Masahiko Hosokawa / 2019.07.23 (Tue)

July 22, 2019

     Why are Japanese media reports distorted when it comes to South Korea? Some media reports have described Japan’s tightened control on semiconductor material exports to South Korea as “an effective trade embargo” and criticized the measure as possibly running counter to World Trade Organization rules. These reports represent misinterpretation from the lack of understanding about the export control regime.
     The latest measure has also been viewed by some as an effective counter to South Korea’s treatment of wartime Korean workers in Japan because of growing calls for such a counter in Japan. As a result, media reports about the Japanese measure have been distorted, leading South Korea for its part to overreact.

Not a response to the wartime worker problem
     Developed countries have implemented strict export controls within an international framework to prevent dual-use goods from flowing into countries of concern. The Japanese measure in question is designed to meet Japan’s international obligations for such export controls, differing essentially from any sanction based on selfish logics of some big powers.
     The Japanese measure represents an operational change rather than any new regulation, switching from an exceptional blanket export approval to a usual case-by-case approval on each export deal.
     Why has Japan made such operational change? South Korea has criticized the measure as designed for political purposes. However, the reason for the Japanese measure is an export control problem. The wartime Korean worker problem is nothing more than a background. Any background must not be confused with any reason.
     The exceptional blanket approval represents a preferential treatment of the so-called white countries with which Japan has close consultations on export controls. Given that South Korea has not accepted such consultations for the past three years, it is natural for Japan to drop South Korea from the list of white countries.
     As a result, South Korea is treated in the same way as other Asian countries. For comparison, the European Union has given a preferential treatment regarding export controls to eight countries that include Japan but exclude South Korea.
     South Korea has also been involved in inadequate export control cases. Its sloppy management of transactions has been frequent. Japan, if leaving such South Korean practice to lead to sensitive goods’ flow into third countries of concern, would be internationally held responsible in regard to export controls.
     These cases represent an enough reason to justify the Japanese measure. South Korea cites the background wartime worker problem for criticizing the Japanese measure as designed for political purposes. Even without the wartime worker problem, however, the Japanese measures would have been taken. Even if the wartime worker problem were resolved, the Japanese measure would not be withdrawn.

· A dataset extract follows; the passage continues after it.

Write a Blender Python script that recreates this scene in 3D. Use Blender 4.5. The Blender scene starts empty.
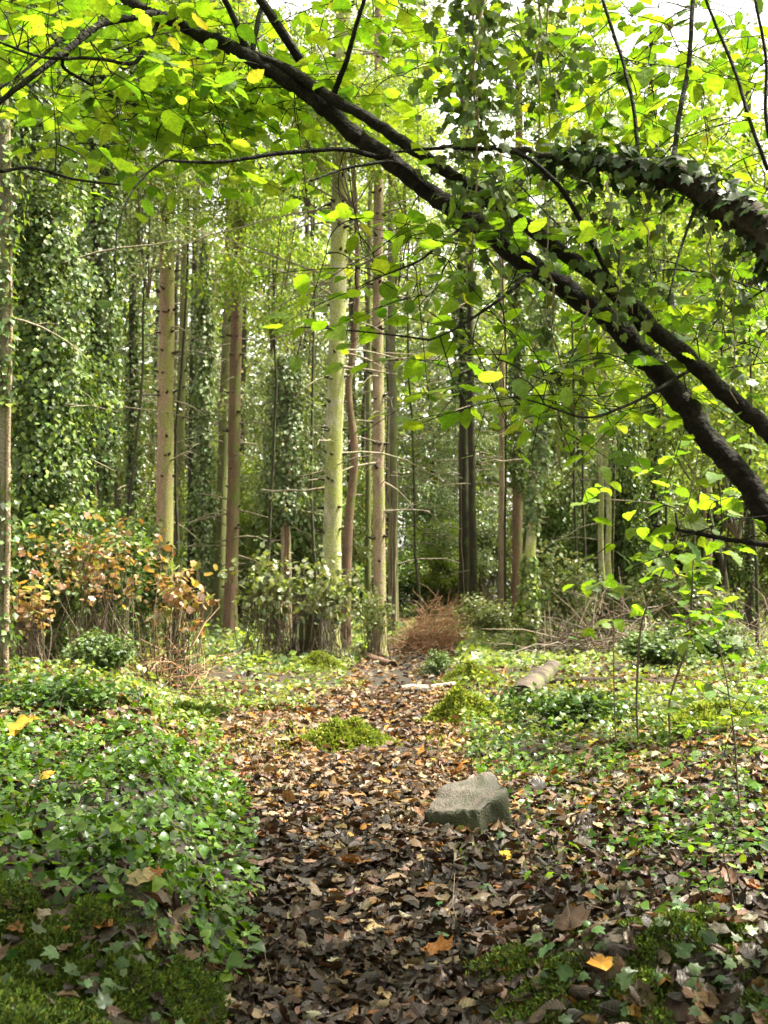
import bpy, math
import numpy as np

RNG = np.random.default_rng(7)
SC = bpy.context.scene
COL = SC.collection
F = 1098.0                      # focal length in pixels of the 768 x 1024 frame
HORIZON = 585.0
CAMZ = 1.3
PITCH = math.atan((HORIZON - 512.0) / F)

# ------------------------------------------------------------------ numeric helpers
def norm(v):
    v = np.asarray(v, float)
    return v / np.maximum(np.linalg.norm(v, axis=-1, keepdims=True), 1e-9)

def sstep(t):
    t = np.clip(t, 0, 1)
    return t * t * (3 - 2 * t)

_tab = np.random.default_rng(3).random((256, 256))
def vnoise(x, y):
    xi = np.floor(x).astype(int); yi = np.floor(y).astype(int)
    fx = x - xi; fy = y - yi
    fx = fx * fx * (3 - 2 * fx); fy = fy * fy * (3 - 2 * fy)
    a = _tab[xi % 256, yi % 256]; b = _tab[(xi + 1) % 256, yi % 256]
    c = _tab[xi % 256, (yi + 1) % 256]; d = _tab[(xi + 1) % 256, (yi + 1) % 256]
    return (a * (1 - fx) + b * fx) * (1 - fy) + (c * (1 - fx) + d * fx) * fy - 0.5

def fbm(x, y, o=3):
    s = 0; a = 1
    for i in range(o):
        s = s + a * vnoise(x * 2 ** i + 17.3 * i, y * 2 ** i + 9.1 * i); a *= 0.5
    return s

def P(px, py, d):
    """Point seen at pixel (px, py) that lies d metres ahead of the camera."""
    x = (px - 384.0) / F; y = -(py - 512.0) / F
    c, s = math.cos(PITCH), math.sin(PITCH)
    fwd = c - y * s; up = s + y * c
    return np.array([x / fwd * d, d, CAMZ + up / fwd * d])

def PX(px, d):
    return P(px, HORIZON, d)[0]

# ------------------------------------------------------------------ the lie of the land
_pe_y = [1.0, 3.2, 4.5, 6, 8, 12, 16, 22, 40]
_pe_x = [-0.36, -0.42, -0.55, -0.72, -1.1, -1.9, -2.4, -4, -9]
def path_x(y):
    return np.interp(y, [0, 3.2, 6.6, 9.2, 13.6, 18, 24, 40], [0.0, -0.04, -0.20, -0.10, 0.2, 0.3, 0.9, 3.0])

def height(x, y):
    x = np.asarray(x, float); y = np.asarray(y, float)
    xe = np.interp(y, _pe_y, _pe_x)
    A = np.interp(y, [1.0, 2.2, 2.8, 3.6, 6, 9, 13, 18, 26], [0.02, 0.08, 0.20, 0.29, 0.30, 0.38, 0.33, 0.14, 0.0])
    w = np.interp(y, [2, 4, 8, 20], [0.22, 0.42, 0.9, 2.5])
    lump = 1 + 0.5 * fbm(x * 1.7 + 5, y * 1.7, 3)
    h = A * sstep((xe - x) / w) * lump
    h = h + .13 * sstep((xe - x) / .3) * fbm(x * 4.3 + 2, y * 4.3, 3) * np.interp(y, [2, 3, 4.5, 6], [1, 1, .6, 0])
    h = h + 0.20 * np.exp(-((x - 0.66) / 0.36) ** 2 - ((y - 3.42) / 0.34) ** 2)
    h = h + 0.21 * np.exp(-((x - 1.25) / 0.42) ** 2 - ((y - 3.30) / 0.38) ** 2)
    h = h + 0.18 * sstep((x - 0.7) / 2.2) * np.interp(y, [3, 4.5, 12, 20], [0, 1, 1, 0])
    pm = np.exp(-((x - path_x(y)) / 0.6) ** 2)
    h = h + (0.09 * fbm(x * 0.9, y * 0.9, 2) + 0.03 * fbm(x * 4.5, y * 4.5, 2)) * (1 - 0.6 * pm)
    h = h - 0.04 * pm
    far = sstep((y - 22) / 30)
    return h + far * (0.5 * fbm(x * 0.12, y * 0.12, 2) + 0.2)

def GP(px, py):
    """Where the sight line through a pixel meets the ground."""
    a = 1.5; lo = None
    for d in np.geomspace(1.8, 70, 400):
        p = P(px, py, d)
        if p[2] <= float(height(p[0], p[1])):
            return np.array([p[0], p[1], float(height(p[0], p[1]))])
    p = P(px, py, 60); p[2] = float(height(p[0], p[1])); return p

# ------------------------------------------------------------------ mesh collector
class MB:
    def __init__(s):
        s.v = []; s.t = []; s.q = []; s.tm = []; s.qm = []; s.c = []; s.uv = []; s.n = 0
    def add(s, v, tris=None, quads=None, col=(0.5, 0.5, 0.5), mat=0, uv=None):
        v = np.asarray(v, np.float32).reshape(-1, 3); k = len(v)
        s.v.append(v)
        c = np.asarray(col, np.float32)
        s.c.append(np.broadcast_to(c, (k, 3)).astype(np.float32))
        s.uv.append(np.zeros((k, 2), np.float32) if uv is None else np.asarray(uv, np.float32).reshape(-1, 2))
        if tris is not None and len(tris):
            t = np.asarray(tris, np.int32).reshape(-1, 3) + s.n; s.t.append(t); s.tm.append(np.full(len(t), mat, np.int32))
        if quads is not None and len(quads):
            q = np.asarray(quads, np.int32).reshape(-1, 4) + s.n; s.q.append(q); s.qm.append(np.full(len(q), mat, np.int32))
        s.n += k
    def leaves(s, T, pos, R, scale, col, mat=0):
        """Many copies of a leaf template T = (verts, tris, uv)."""
        V, tri, uv = T
        N = len(pos)
        if N == 0: return
        scale = np.broadcast_to(np.asarray(scale, float), (N,)) if np.ndim(scale) < 2 else scale
        sv = V[None] * (scale[:, None, None] if np.ndim(scale) == 1 else scale[:, None, :])
        W = np.einsum('nij,nkj->nki', R, sv) + np.asarray(pos)[:, None, :]
        k = len(V)
        tris = (tri[None] + (np.arange(N) * k)[:, None, None]).reshape(-1, 3)
        c = np.repeat(np.broadcast_to(np.asarray(col, float), (N, 3)), k, axis=0)
        s.add(W.reshape(-1, 3), tris=tris, col=c, mat=mat, uv=np.tile(uv, (N, 1)))
    def tube(s, pts, rad, sides=8, col=(0.5, 0.5, 0.5), mat=0, cap=True, wob=0.0, rng=None):
        pts = np.asarray(pts, float); n = len(pts)
        rad = np.broadcast_to(np.asarray(rad, float), (n,))
        tg = np.gradient(pts, axis=0) if n > 2 else np.repeat((pts[1] - pts[0])[None], n, 0)
        tg = norm(tg)
        ref = np.array([0, 0, 1.0]) if abs(tg[0][2]) < 0.9 else np.array([1.0, 0, 0])
        u = np.zeros_like(pts); a = norm(np.cross(tg[0], ref)); 
        for i in range(n):
            a = norm(a - tg[i] * np.dot(a, tg[i])); u[i] = a
        w = np.cross(tg, u)
        th = np.linspace(0, 2 * np.pi, sides, endpoint=False)
        rr = rad[:, None] * np.ones((n, sides))
        if wob and rng is not None:
            rr = rr * (1 + wob * (rng.random((n, sides)) - 0.5) + wob * 0.8 * (rng.random((1, sides)) - 0.5))
        V = pts[:, None] + rr[..., None] * (np.cos(th)[None, :, None] * u[:, None] + np.sin(th)[None, :, None] * w[:, None])
        i = np.arange(n - 1)[:, None] * sides; j = np.arange(sides)[None]
        a0 = i + j; a1 = i + (j + 1) % sides
        Q = np.stack([a0, a1, a1 + sides, a0 + sides], -1).reshape(-1, 4)
        V = V.reshape(-1, 3)
        tr = None
        if cap:
            V = np.vstack([V, pts[0], pts[-1]]); b = n * sides; e = (n - 1) * sides; jj = np.arange(sides)
            tr = np.vstack([np.stack([np.full(sides, b), (jj + 1) % sides, jj], -1),
                            np.stack([np.full(sides, b + 1), e + jj, e + (jj + 1) % sides], -1)])
        s.add(V, tris=tr, quads=Q, col=col, mat=mat)
    def mesh(s, name, mats, smooth=True):
        me = bpy.data.meshes.new(name)
        if s.n == 0:
            return me
        v = np.vstack(s.v)
        t = np.vstack(s.t) if s.t else np.zeros((0, 3), np.int32)
        q = np.vstack(s.q) if s.q else np.zeros((0, 4), np.int32)
        mi = np.concatenate([*s.tm, *s.qm]) if (s.tm or s.qm) else np.zeros(0, np.int32)
        nl = t.size + q.size; nf = len(t) + len(q)
        me.vertices.add(len(v)); me.vertices.foreach_set('co', v.ravel())
        me.loops.add(nl)
        li = np.concatenate([t.ravel(), q.ravel()]).astype(np.int32)
        me.loops.foreach_set('vertex_index', li)
        me.polygons.add(nf)
        st = np.concatenate([np.arange(len(t)) * 3, t.size + np.arange(len(q)) * 4]).astype(np.int32)
        me.polygons.foreach_set('loop_start', st)
        me.polygons.foreach_set('material_index', mi)
        me.polygons.foreach_set('use_smooth', np.full(nf, smooth))
        c = np.vstack(s.c); ca = np.ones((len(c), 4), np.float32); ca[:, :3] = c
        at = me.color_attributes.new('Col', 'FLOAT_COLOR', 'POINT'); at.data.foreach_set('color', ca.ravel())
        uvl = me.uv_layers.new(name='UVMap'); uvl.data.foreach_set('uv', np.vstack(s.uv)[li].ravel().astype(np.float32))
        for m in mats: me.materials.append(m)
        me.update(calc_edges=True); me.validate()
        return me
    def build(s, name, mats, parent=None, smooth=True):
        mats = mats if isinstance(mats, (list, tuple)) else [mats]
        return link(name, s.mesh(name, mats, smooth), parent)

def link(name, data, parent=None):
    o = bpy.data.objects.new(name, data); COL.objects.link(o)
    if parent is not None: o.parent = parent
    return o

def tag(o, label=None, cat=None, group=None, kind=None):
    if label: o['label'] = label
    if cat: o['category'] = cat
    if group: o['group'] = group
    if kind: o['kind'] = kind
    return o

def thing(name, label, cat, loc=(0, 0, 0), group=None):
    o = link(name, None); o.location = tuple(float(a) for a in loc); o.empty_display_size = 0.2
    return tag(o, label, cat, group)

def copy_thing(root, loc, rz=0.0, sc=1.0, label=None, group=None):
    r = root.copy(); COL.objects.link(r); r.location = tuple(float(a) for a in loc); r.rotation_euler = (0, 0, rz); r.scale = (sc, sc, sc) if np.ndim(sc) == 0 else tuple(sc)
    if label: r['label'] = label
    if group: r['group'] = group
    for ch in list(root.children):
        c = ch.copy(); COL.objects.link(c); c.parent = r
        for g in list(ch.children):
            k = g.copy(); COL.objects.link(k); k.parent = c
    return r

# ------------------------------------------------------------------ leaf templates: stalk at the origin, blade along +Y, face up +Z
def T_rows(ts, ws, fold=0.12, droop=0.18, wave=0.0):
    V = []; uv = []
    for i, (t, w) in enumerate(zip(ts, ws)):
        z = -droop * t * t
        e = fold * w + wave * math.sin(i * 1.9)
        V += [(-w, t - 0.06 * w, z + e), (0, t, z), (w, t - 0.06 * w, z + e - wave * 0.7)]
        uv += [(0.5 - w, t), (0.5, t), (0.5 + w, t)]
    tri = []
    for i in range(len(ts) - 1):
        a = 3 * i; b = a + 3
        for k in (0, 1):
            tri += [(a + k, a + k + 1, b + k + 1), (a + k, b + k + 1, b + k)]
    return np.array(V, float), np.array(tri, int), np.array(uv, float)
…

Not running counter to WTO rules
     South Korea has brought the Japanese measure to the WTO. However, export controls for national security reasons are implemented by countries based on international agreement, amounting to a national security exception to WTO rules. If the latest Japanese measure is interpreted as violating WTO rules, all export controls in other countries may be so.
     Some media reports claim that the Japanese measure would be a serious blow to South Korea’s semiconductor production, shaking a global supply chain. However, the Japanese measure is not an export ban. Although case-by-case approvals may take more time than a blanket approval, ordinary deals will be approved. No serious effect can be expected on trade. In fact, exports to other Asian countries subject to case-by-case approvals have remained free from problems. Media reports attributable to the lack of understanding about export control regime add fuel to fears in the business community and encourage South Korea to criticize the Japanese measure.
     Given that correct information has failed to be sent, Japan must explain to the international community that it has done what it should do regarding export controls.

Masahiko Hosokawa is a special professor at Chubu University and a former director-general of the Trade Control Department at Japan’s Ministry of Economy, Trade and Industry.